A subtle silver-lining: The newfound vulnerability of Jewish young people growing up in “this America” may “bridge a gap” between generations, he said.
“My bubbe always used to wring her hands and say in Yiddish, ‘It’s hard to be a Jew,’” said Rabbi Leener. “After Saturday, I understand her words on a whole different level.”
On Tuesday morning, Rabbi Leener will be traveling down to Pittsburgh with a group of six Base regulars to attend funerals of those killed and stand in solidarity with the Jewish community. Lisa Fierstein, a 25-year-old Brooklynite who grew up attending the Tree of Life synagogue with her parents, will be one of the six.
Fierstein, who attended a Sunday night vigil at Beloved Brooklyn, a home-based communal gathering space created by Rabbi Sara Luria, attended Hebrew school and celebrated her bat mitzvah at the Squirrel Hill synagogue. She recalled the then-rabbi asking people not to pelt candy at the bar or bat mitzvah after Torah reading was complete, a tradition in many synagogues.
“I remember he said the tradition was too violent,” said Fierstein, who today works for a podcast start-up company. “I can only imagine what he might have thought of bullets.”

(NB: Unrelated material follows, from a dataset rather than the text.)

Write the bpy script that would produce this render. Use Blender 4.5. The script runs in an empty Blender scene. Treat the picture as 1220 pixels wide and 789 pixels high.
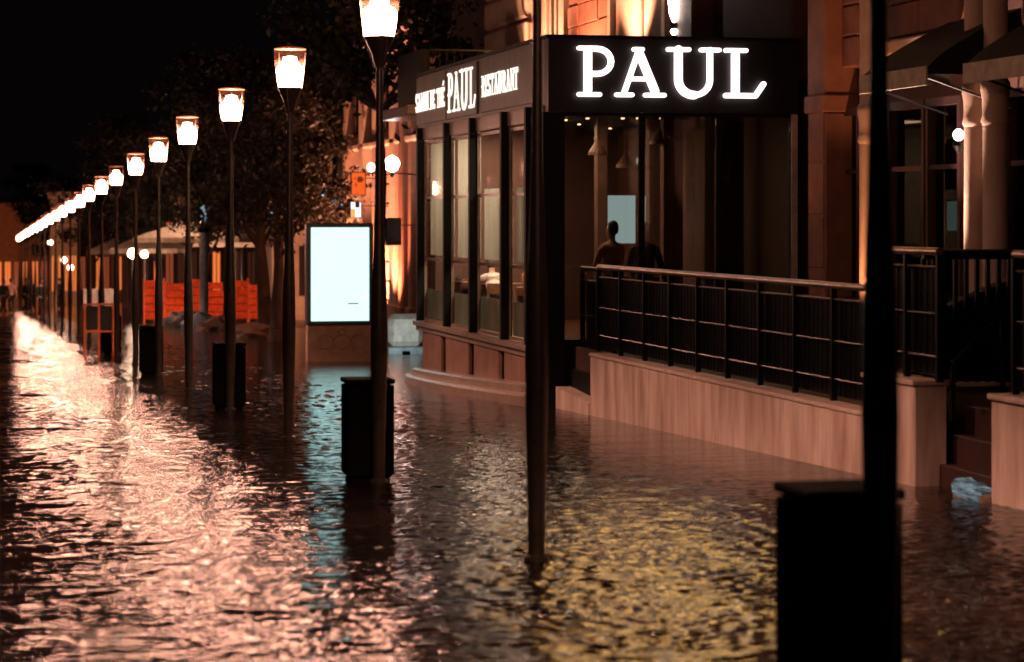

Saturday’s massacre changed the way she thinks about her hometown and about living proudly as a Jew in America.
“Growing up, entering the synagogue was like going into a grocery store,” she said, contrasting the laid-back atmosphere with her junior year of college spent abroad in Amsterdam, where synagogues were secured with guards carrying AK-47s and synagogue-goers were questioned aggressively before gaining entry.
“Now, in the Trump era, we will need to secure our public worship spaces,” she said. “The challenges of being Jewish in Europe don’t feel so foreign anymore.”
And, like security guards at synagogues and so much else, going home for Fierstein is forever changed.
“It’s never easy to return to where you’re from — it’s like visiting a piece of yourself from the past,” she reflected. “But now, I’m going back to something totally different. And it will never again be the way I remember.”